Supervisor: Dr Panch Suntharalingam

Background

Product design experts at Birmingham City University have teamed up with award-winning evacuation solution company Evac+Chair International to develop a device that will ensure newborn babies could survive should an ambulance crash.

Method

The Stretcher Interface Device (SID) will isolate the baby from sudden accelerations and decelerations to reduce the stress of road transport, with attach/release mechanisms that will see the device disengage from oxygen, power and other survival supplies in the event of a road traffic incident. The newborn will then be transferred quickly, via an incubator, to another ambulance vehicle.

SID will be impact tested at 40 miles per hour in a similar manner to how the Euro NCP verifies the fit and protection offered by child restraints in the event of a front or side crash.
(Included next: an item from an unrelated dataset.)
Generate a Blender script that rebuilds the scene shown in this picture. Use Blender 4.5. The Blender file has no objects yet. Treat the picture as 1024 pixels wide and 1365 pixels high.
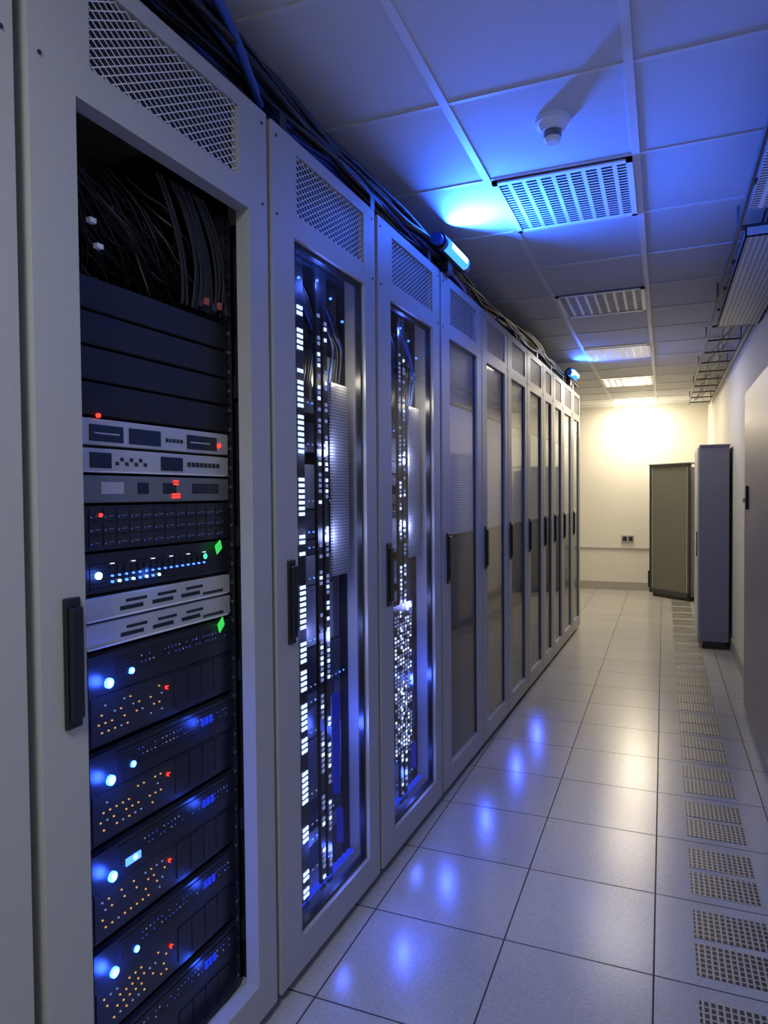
import bpy, bmesh, math, random
from mathutils import Matrix, Vector
random.seed(7)
COL=bpy.context.scene.collection
bpy.context.scene.view_settings.view_transform='Standard'
FZ=-0.03      # finished floor level
CZ=2.32       # ceiling level
AL=math.radians(1.59)
RR=Matrix.Rotation(-AL,4,'Z')

# ------------------------------------------------------------------ materials
def newmat(name):
    m=bpy.data.materials.new(name); m.use_nodes=True
    nt=m.node_tree; b=nt.nodes['Principled BSDF']
    return m,nt,b
def pm(name,col,rough=.5,metal=0,emit=None,es=0,noise=.0,nscale=30,spec=.5,bump=0):
    m,nt,b=newmat(name)
    b.inputs['Base Color'].default_value=(*col,1)
    b.inputs['Roughness'].default_value=rough
    b.inputs['Metallic'].default_value=metal
    b.inputs['Specular IOR Level'].default_value=spec
    if emit:
        b.inputs['Emission Color'].default_value=(*emit,1); b.inputs['Emission Strength'].default_value=es
    if noise or bump:
        tc=nt.nodes.new('ShaderNodeTexCoord'); n=nt.nodes.new('ShaderNodeTexNoise')
        n.inputs['Scale'].default_value=nscale; n.inputs['Detail'].default_value=4
        nt.links.new(tc.outputs['Object'],n.inputs['Vector'])
    if noise:
        mx=nt.nodes.new('ShaderNodeMix'); mx.data_type='RGBA'
        mx.inputs[6].default_value=(*[c*(1-noise) for c in col],1)
        mx.inputs[7].default_value=(*[min(1,c*(1+noise)) for c in col],1)
        nt.links.new(n.outputs['Fac'],mx.inputs[0]); nt.links.new(mx.outputs[2],b.inputs['Base Color'])
    if bump:
        bp=nt.nodes.new('ShaderNodeBump'); bp.inputs['Strength'].default_value=bump; bp.inputs['Distance'].default_value=.002
        nt.links.new(n.outputs['Fac'],bp.inputs['Height']); nt.links.new(bp.outputs[0],b.inputs['Normal'])
    return m
class NB:
    def __init__(s,nt): s.nt=nt
    def v(s,op,a,b=None):
        n=s.nt.nodes.new('ShaderNodeMath'); n.operation=op
        for i,q in enumerate((a,b)):
            if q is None: continue
            if isinstance(q,(int,float)): n.inputs[i].default_value=q
            else: s.nt.links.new(q,n.inputs[i])
        return n.outputs[0]
def perf(name,base,hole,pu,pv,fu,fv,axes='YZ',rough=.4,metal=.3,offu=0,offv=0,roundh=False):
    """sheet with a regular pattern of dark holes"""
    m,nt,b=newmat(name); N=NB(nt)
    tc=nt.nodes.new('ShaderNodeTexCoord'); sp=nt.nodes.new('ShaderNodeSeparateXYZ')
    nt.links.new(tc.outputs['Object'],sp.inputs[0])
    u=sp.outputs['XYZ'.index(axes[0])]; v=sp.outputs['XYZ'.index(axes[1])]
    a=N.v('ABSOLUTE',N.v('SUBTRACT',N.v('FRACT',N.v('DIVIDE',N.v('ADD',u,10+offu),pu)),.5))
    c=N.v('ABSOLUTE',N.v('SUBTRACT',N.v('FRACT',N.v('DIVIDE',N.v('ADD',v,10+offv),pv)),.5))
    if roundh:
        d=N.v('SQRT',N.v('ADD',N.v('MULTIPLY',a,a),N.v('MULTIPLY',c,c)))
        h=N.v('LESS_THAN',d,fu/2)
    else:
        h=N.v('MULTIPLY',N.v('LESS_THAN',a,fu/2),N.v('LESS_THAN',c,fv/2))
    mx=nt.nodes.new('ShaderNodeMix'); mx.data_type='RGBA'
    mx.inputs[6].default_value=(*base,1); mx.inputs[7].default_value=(*hole,1)
    nt.links.new(h,mx.inputs[0]); nt.links.new(mx.outputs[2],b.inputs['Base Color'])
    b.inputs['Roughness'].default_value=rough; b.inputs['Metallic'].default_value=metal
    return m
def emis(name,col,s):
    m=bpy.data.materials.new(name); m.use_nodes=True; nt=m.node_tree; nt.nodes.clear()
    e=nt.nodes.new('ShaderNodeEmission'); o=nt.nodes.new('ShaderNodeOutputMaterial')
    e.inputs[0].default_value=(*col,1); e.inputs[1].default_value=s; nt.links.new(e.outputs[0],o.inputs[0]); return m
def glass(name,tint=(.8,.85,.9),rough=.03):
    m=bpy.data.materials.new(name); m.use_nodes=True; nt=m.node_tree; nt.nodes.clear(); N=NB(nt)
    t=nt.nodes.new('ShaderNodeBsdfTransparent'); t.inputs[0].default_value=(*tint,1)
    g=nt.nodes.new('ShaderNodeBsdfGlossy'); g.inputs['Roughness'].default_value=rough
    lw=nt.nodes.new('ShaderNodeLayerWeight'); lw.inputs[0].default_value=.5
    F=N.v('ADD',N.v('MULTIPLY',N.v('POWER',lw.outputs['Facing'],5),.95),.045)
    mx=nt.nodes.new('ShaderNodeMixShader'); o=nt.nodes.new('ShaderNodeOutputMaterial')
    nt.links.new(F,mx.inputs[0]); nt.links.new(t.outputs[0],mx.inputs[1]); nt.links.new(g.outputs[0],mx.inputs[2])
    nt.links.new(mx.outputs[0],o.inputs[0]); return m

M_frame=pm('rack_frame_grey',(.37,.37,.365),.42,0,noise=.04,nscale=60,bump=.05)
M_dark=pm('rack_interior_black',(.012,.012,.015),.5)
M_black=pm('black_plastic',(.015,.015,.018),.35)
M_handle=pm('handle_black',(.008,.009,.012),.3)
M_blank=pm('blank_panel_black',(.012,.0125,.014),.5,noise=.2,nscale=15,spec=.35)
M_rail=perf('rack_rail_perforated',(.05,.05,.06),(.004,.004,.004),.03,.022,.25,.45,'YZ',.4,.3)
M_wire=pm('mesh_wire_white',(.7,.7,.68),.4,.2)
M_silver=pm('silver_faceplate',(.5,.5,.48),.35,.4,noise=.05)
M_silver2=pm('grey_faceplate',(.2,.21,.2),.35,.5)
M_lcd=pm('display_black',(.01,.012,.015),.12)
M_grille=perf('server_front_grille',(.03,.031,.036),(.002,.002,.002),.007,.007,.7,.7,'YZ',.35,.4,roundh=True)
M_srv=pm('server_chassis_black',(.018,.019,.024),.3,.2)
M_bay=pm('drive_bay_dark',(.03,.031,.035),.3,.3)
E_blue=emis('led_blue_bright',(.04,.16,1),9)
E_bluec=emis('led_blue_core',(.3,.6,1),9)
E_blue_s=emis('led_blue_small',(.05,.16,1),4)
E_red=emis('led_red',(1,.03,.02),3)
E_green=emis('led_green',(.05,.9,.35),2)
E_amber=emis('led_amber',(.9,.5,.18),.8)
E_cell=emis('lit_slot_white',(.52,.62,1),1.9)
E_cell2=emis('lit_slot_dim',(.34,.42,.95),.55)
E_dim=emis('led_blue_dim',(.06,.12,.8),.6)
E_tube=emis('blue_lamp_tube',(.02,.12,1),5)
E_tubec=emis('blue_lamp_core',(.25,.7,1),11)
E_btube=emis('blue_strip',(.02,.05,1),.8)
E_bglow=emis('blue_strip_soft',(.02,.035,.7),.35)
M_tag=pm('neon_green_tag',(.1,.8,.15),.5,emit=(.05,.9,.1),es=.6)
M_glass=glass('clear_glass',(.93,.95,.98))
M_glassd=glass('smoked_glass',(.92,.93,.95),.06)
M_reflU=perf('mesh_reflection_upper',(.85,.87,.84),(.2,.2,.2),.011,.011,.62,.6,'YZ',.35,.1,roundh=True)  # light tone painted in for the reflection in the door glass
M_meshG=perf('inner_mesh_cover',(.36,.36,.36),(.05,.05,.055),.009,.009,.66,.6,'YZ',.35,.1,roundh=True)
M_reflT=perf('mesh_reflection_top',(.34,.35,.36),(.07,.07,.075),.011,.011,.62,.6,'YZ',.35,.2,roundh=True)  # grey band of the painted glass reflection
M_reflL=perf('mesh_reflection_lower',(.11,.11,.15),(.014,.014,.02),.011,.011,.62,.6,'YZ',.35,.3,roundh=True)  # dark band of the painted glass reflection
M_cable=pm('cable_black',(.009,.009,.011),.4,spec=.4)
M_cablem=pm('cable_matt_black',(.008,.008,.009),.55,spec=.3)
M_cableb=pm('cable_blue',(.02,.06,.3),.35)
M_cableg=pm('cable_grey',(.05,.05,.055),.4)
M_conn=pm('connector_orange',(.35,.07,.03),.4)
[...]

The project has been made possible due to a knowledge transfer partnership between the Birmingham School of Architecture and Design, and Evac+Chair International. The terms of the programme will see a recent graduate from the University's Product and Furniture Design course employed to work on the two-year project.

Aims

The project will develop a SID with impact-resistant fixing points and ports for oxygen, power and other survival supplies situated around what encapsulates the newborn.

With more than 78,000 lives been saved since Euro NCAP's crash safety tests were launched in 1997, the University and Evac+Chair hope that their SID and related products will achieve a safety rating similar to those given on child restraint systems.  

Research findings from the collaboration will also be fed in to the University's curriculum, ensuring that its teaching is informed by industry practice and innovation.